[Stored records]
======

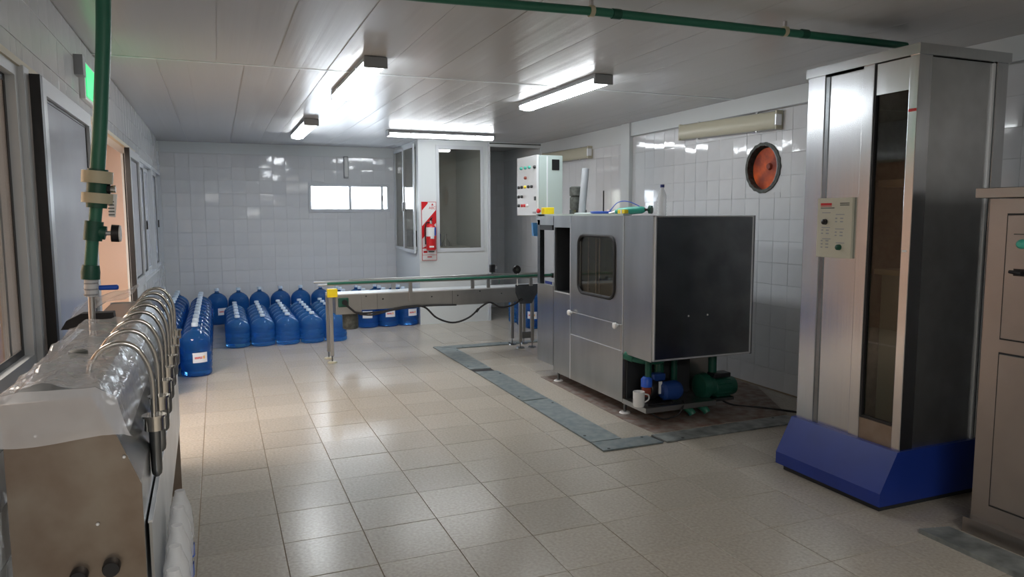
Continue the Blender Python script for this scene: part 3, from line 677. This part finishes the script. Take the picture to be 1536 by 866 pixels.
for y in (cy0-.02, cy1+.02):
    obj('guide_rail', tube(new(), [(1.00, y, .885), (3.9, y, .885)], .010, 10), 'steel', t, smooth=True)
obj('green_rail', tube(new(), [(1.10, cy0-.03, .902), (3.85, cy0-.03, .908)], .014, 12), 'green', t, smooth=True)
obj('rear_rail', tube(new(), [(1.4, cy1+.03, .90), (3.85, cy1+.03, .904)], .010, 10), 'steel', t, smooth=True)
for x in (2.04, 2.08+.72, 3.0, 3.56): obj('rail_bracket', B(x-.022, x+.022, cy0-.03, cy0-.012, .66 if x < 2.1 else .78, .895, bev=.003), 'steel', t)
obj('rail_bracket', B(1.9, 1.95, cy1+.012, cy1+.03, .76, .88), 'steel', t)
obj('rail_clamp', B(3.84, 3.90, cy0-.06, cy0, .87, .93, bev=.005), 'black', t)
s = obj('sensor', B(3.17, 3.235, cy1+.02, cy1+.08, .93, 1.03, bev=.008), 'black', t); obj('sensor_lens', lathe(new(), (3.235, cy1+.05, .98), [(.02, 0), (.018, .03)], 12, 'x'), 'body', s)
obj('sensor_cable', tube(new(), bez([(3.20, cy1+.05, .93), (3.23, cy1+.04, .88), (3.29, cy1+.04, .84), (3.29, cy1+.04, .78)]), .005), 'green', t, smooth=True)
r = obj('reflector', lathe(new(), (3.38, cy0+.0, .985), [(.05, -.015), (.055, 0), (.05, .012)], 24, 'y'), 'black', t, smooth=True); obj('reflector_face', lathe(new(), (3.38, cy0-.018, .985), [(.018, 0), (.018, .004)], 16, 'y'), 'grime', r)
obj('reflector_rod', tube(new(), [(3.385, cy0-.01, .94), (3.385, cy0-.01, .79)], .006), 'white', t)
obj('cable', tube(new(), bez([(1.27, cy0-.05, .69), (1.36, cy0-.04, .62), (1.48, cy0-.03, .565), (1.62, cy0-.03, .545), (1.8, cy0-.03, .565), (2.0, cy0-.02, .60), (2.25, cy0-.02, .605), (2.5, cy0-.02, .60), (2.62, cy0-.02, .49), (2.8, cy0-.02, .395), (2.98, cy0-.02, .42), (3.12, cy0-.03, .53), (3.28, cy0-.03, .61), (3.42, cy0-.03, .62)], 6) if False else
    bez([(1.27, cy0-.05, .69), (1.36, cy0-.04, .60), (1.44, cy0-.03, .555), (1.7, cy0-.03, .56), (2.0, cy0-.02, .60), (2.2, cy0-.02, .585), (2.35, cy0-.02, .45), (2.55, cy0-.02, .38), (2.75, cy0-.02, .43), (2.90, cy0-.03, .55), (3.02, cy0-.03, .60), (3.15, cy0-.03, .535), (3.3, cy0-.03, .55), (3.45, cy0-.02, .62)], 6), .011, 8), 'rubber', t, smooth=True)
obj('cable', tube(new(), bez([(1.44, cy0-.04, .545), (1.6, cy0-.04, .53), (1.85, cy0-.04, .575), (2.2, cy0-.04, .60), (2.6, cy0-.0, .588)], 6), .010, 8), 'rubber', t, smooth=True)
obj('cable_tie', tube(new(), [(2.84, cy0-.04, .50), (2.87, cy0-.02, .525)], .016), 'rubber', t)

# ================================================================ BLUE JUGS
def jug_profile(h, r):
    p = [(r*.84, 0), (r*.95, h*.012), (r, h*.035)]
    for a, b, c in ((.10, .13, .16), (.26, .285, .31), (.42, .445, .47)): p += [(r, h*a), (r*.955, h*b), (r, h*c)]
    p += [(r, h*.60), (r*.985, h*.655), (r*.92, h*.715), (r*.78, h*.775), (r*.52, h*.835), (r*.25, h*.87), (r*.18, h*.89), (r*.18, h*.935)]
    return p
def make_jug(name, h, r, mat, label, lab):
    t = thing(name, label, 'water jug', (0, 0, 0))
    obj('jug_body', lathe(new(), (0, 0, 0), jug_profile(h, r), 28), mat, t, smooth=True, ang=50)
    obj('cap', lathe(new(), (0, 0, h*.925), [(r*.215, 0), (r*.215, h*.06), (r*.19, h*.072)], 18), 'cap', t, smooth=True)
    if lab:
        bm = new(); n = 8; A = []; Bv = []
        for k in range(n+1):
            a = -PI/2-.30+.95*k/n; c_, s_ = math.cos(a)*(r+.002), math.sin(a)*(r+.002)
            A.append(bm.verts.new((c_, s_, h*.27))); Bv.append(bm.verts.new((c_, s_, h*.46)))
        for k in range(n): bm.faces.new((A[k], A[k+1], Bv[k+1], Bv[k]))
        obj('paper_label', bm, 'label', t)
    return t
tall = make_jug('water_jug', .55, .152, 'jug', 'x', True); tall_n = make_jug('water_jug', .55, .152, 'jug', 'x', False)
small = make_jug('water_jug', .40, .148, 'jug_s', 'x', False)
used = set()
def jug(proto, x, y, label, group, rz=0):
    if proto.name in used: o = dup(proto)
    else: o = proto; used.add(proto.name)
    o.location = (x+random.uniform(-.002, .002), y+random.uniform(-.002, .002), .001); o.rotation_euler = (0, 0, rz)
    o['label'] = label; o['group'] = group; return o
g = 'tall blue water jugs in two long columns along the left wall'
for i in range(15): jug(tall if i in (3, 9) else tall_n, -.585, 7.20+.325*i, f'tall blue jug in the column touching the left wall, {ORD[i]} from the near end', g)
for i in range(11): jug(tall if i == 0 else tall_n, -.262, 8.12+.33*i, 'tall blue water jug with white label, nearest jug on the floor' if i == 0 else f'tall blue jug in the second column from the left wall, {ORD[i]} back', g, .12 if i == 0 else random.uniform(-.6, .6))
g = 'tall blue water jugs in the row against the back wall'
bxs = [-.05+.31*k for k in range(6)]
for i, x in enumerate(bxs): jug(tall if i == 0 else tall_n, x-.0, 11.89, f'tall blue jug against the back wall, {ORD[i] if i else "first"} from left in the rear row', g, .35 if i == 0 else 0)
g = 'low blue water jugs in the middle block'
cn = ['leftmost', 'second', 'third', 'fourth', 'fifth']
for c_ in range(5):
    for r_ in range(6):
        jug(small, .185+.305*c_, 9.69+.315*r_, f'squat blue jug in the middle block, {cn[c_]} column' + (' from left' if c_ else '') + (', frontmost' if r_ == 0 else f', {ORD[r_]} from front'), g)
g = 'tall blue water jugs beside the booth'
for c_ in range(4):
    for r_ in range(4):
        x, y = 2.635-.306*c_, 10.67+.318*r_
        if c_ == 3 and r_ == 0: continue
        nm = ['touching the booth', 'next to the booth column', 'third column from the booth', 'farthest column from the booth'][c_]
        rr = 'front' if r_ == 0 else ORD[r_]+' from the front'
        jug(tall if r_ == 0 else tall_n, x, y, f'tall blue water jug behind the conveyor, {nm}, {rr}', g, .1-.25*c_)
g = 'tall blue water jugs in the alcove behind the machine'
for c_, x in enumerate((4.28, 4.60)):
    for r_ in range(3): jug(tall if (c_ == 0 and r_ < 2) else tall_n, x, 9.62+.32*r_, f'blue jug behind the far conveyor legs, {"left" if c_ == 0 else "wall-side"} column, {ORD[r_]} of three', g, -.9)

# ================================================================ STAINLESS TOWER WITH BLUE BASE
t = thing('steel_tower', 'tall stainless steel tower cabinet with a narrow dark glass front on a sloped blue base', 'cabinet', (3.8, 3.17, 0))
tx0, tx1, ty0, ty1 = 3.45, 4.15, 2.79, 3.56; z0, z1 = .32, 2.54
obj('base', prism(new(), [(3.305, .04), (3.305, .115), (3.425, .335), (4.16, .335), (4.16, .04)], 'y', ty0-.012, ty1+.015), 'bluep', t)
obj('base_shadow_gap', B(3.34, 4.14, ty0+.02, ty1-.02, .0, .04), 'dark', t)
obj('front_post', B(tx0, tx0+.06, 3.425, ty1, z0, z1-.05, bev=.003), 'steel_v', t)
obj('front_post', B(tx0, tx0+.05, 3.07, 3.145, z0, z1-.05, bev=.003), 'steel_v', t)
obj('corner_post', B(tx0, tx0+.10, ty0, ty0+.055, z0, z1-.05, bev=.003), 'steel_v', t)
obj('front_panel', B(tx0+.012, tx0+.02, 3.145, 3.425, z0, z1-.07), 'steel_v', t)
obj('panel_edge', B(tx0+.006, tx0+.014, 3.395, 3.425, z0, z1-.07), 'steel_dark', t)
obj('cross_panel', B(tx0+.01, tx0+.03, ty0+.055, 3.07, 2.31, z1-.06), 'steel_v', t)
obj('sill_panel', B(tx0+.005, tx0+.03, ty0+.055, 3.07, z0, .46), 'steel_warm', t)
obj('glass', B(tx0+.022, tx0+.028, ty0+.055, 3.07, .46, 2.31), 'tint', t)
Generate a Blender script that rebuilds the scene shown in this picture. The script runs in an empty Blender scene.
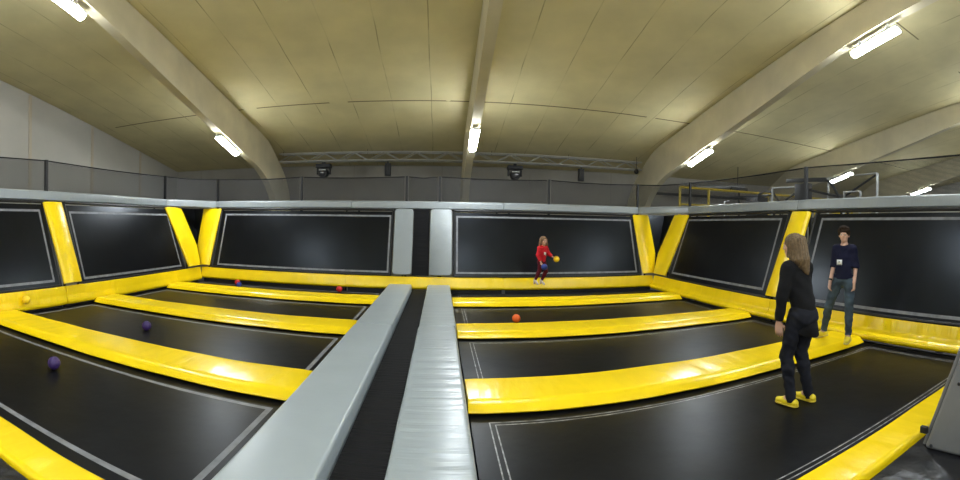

======

__STATED PROBLEM__. Of the lines in the entries, how many include the word "script"? State only the number.

__EXERCISE OUTPUT__. 2